Question

How do you factor and solve $16{{x}^{2}}-40x+25=0$ ?

Answer 1

Hint: So in the question, we are asked to factorize and solve for the value of $x$ . In general, factorization is the process of writing a polynomial as a product of two or more terms. Usually these terms will leave a remainder of 0 when they divide the actual polynomial as they are the factors of it. We can factorize a given quadratic equation by two ways. So, we will use splitting the middle term method.

Complete step by step answer:
Now we have $f\left( x \right)=16{{x}^{2}}-40x+25=0$ .
Let’s make use of a standard form of a quadratic equation to simplify things.
Let’s factorize $f\left( x \right)$ by splitting the middle term.
Let $h\left( x \right)=a{{x}^{2}}+bx+c$
We split the middle term, $bx$, in such a way so that we write it as the sum of two terms which when multiplied will give us the product of the first, $a{{x}^{2}}$, and last term,$c$, of the quadratic equation.
Upon comparing $f\left( x \right)$ with $h\left( x \right)$ , we conclude :
$\begin{align}
& \Rightarrow a=16 \\
& \Rightarrow b=-40 \\
& \Rightarrow c=25 \\
\end{align}$
Now , let’s split the middle term :
$\begin{align}
& \Rightarrow f\left( x \right)=16{{x}^{2}}-40x+25=0 \\
& \Rightarrow f\left( x \right)=16{{x}^{2}}-20x-20x+25=0 \\
\end{align}$
Since $-20x-20x=-40x$ and $-20x\times -20x=400{{x}^{2}}=16{{x}^{2}}\times 25$
$\begin{align}
& \Rightarrow f\left( x \right)=16{{x}^{2}}-20x-20x+25=0 \\
& \Rightarrow f\left( x \right)=4x\left( 4x-5 \right)-5\left( 4x-5 \right)=0 \\
\end{align}$
Taking $4x-5$ common. Upon doing so, we get the following :
$\Rightarrow f\left( x \right)={{\left( 4x-5 \right)}^{2}}=0$
Upon factoring \[f\left( x \right)=16{{x}^{2}}-40x+25=0\],
We got $f\left( x \right)={{\left( 4x-5 \right)}^{2}}=0$ .
Now let us solve for $x$ .
$\Rightarrow {{\left( 4x-5 \right)}^{2}}=0$
Square rooting on both sides. Upon doing so, we get the following :
$\Rightarrow \left( 4x-5 \right)=0$ .
 Now let us send the -5 onto the right hand side of the equation. Upon doing so, we get the following :
$\Rightarrow 4x=5$ .
Now let us divide the entire equation by 4. Upon doing so, we get the following :
$\Rightarrow x=\dfrac{5}{4}$ .
Now we might wonder why we get only one value of $x$ when we are supposed to get 2 values as it is a quadratic equation.
The answer to the question is that $x=\dfrac{5}{4}$ is a repeated root. Both the roots of the quadratic equation \[f\left( x \right)=16{{x}^{2}}-40x+25=0\] are $x=\dfrac{5}{4}$ .

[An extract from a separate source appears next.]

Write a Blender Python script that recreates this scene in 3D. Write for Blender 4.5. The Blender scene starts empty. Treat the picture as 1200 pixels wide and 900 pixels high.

$\therefore $ Hence after factoring and solving the equation \[16{{x}^{2}}-40x+25=0\] we get the value of $x$ as $\dfrac{5}{4}$.

Note: We should not worry when we are getting only one value of $x$ . And in times when we do get , we should check the discriminant. Plug – in the value of all coefficients in $\sqrt{{{b}^{2}}-4ac}$ and if we obtain a 0, that means that particular quadratic equation is having repeated roots. This is one way to cross check our answer. Should always be careful while splitting the middle term. And if we find this method difficult, we can always go for the quadratic equation formula. Just plug – in the values and we get our answers.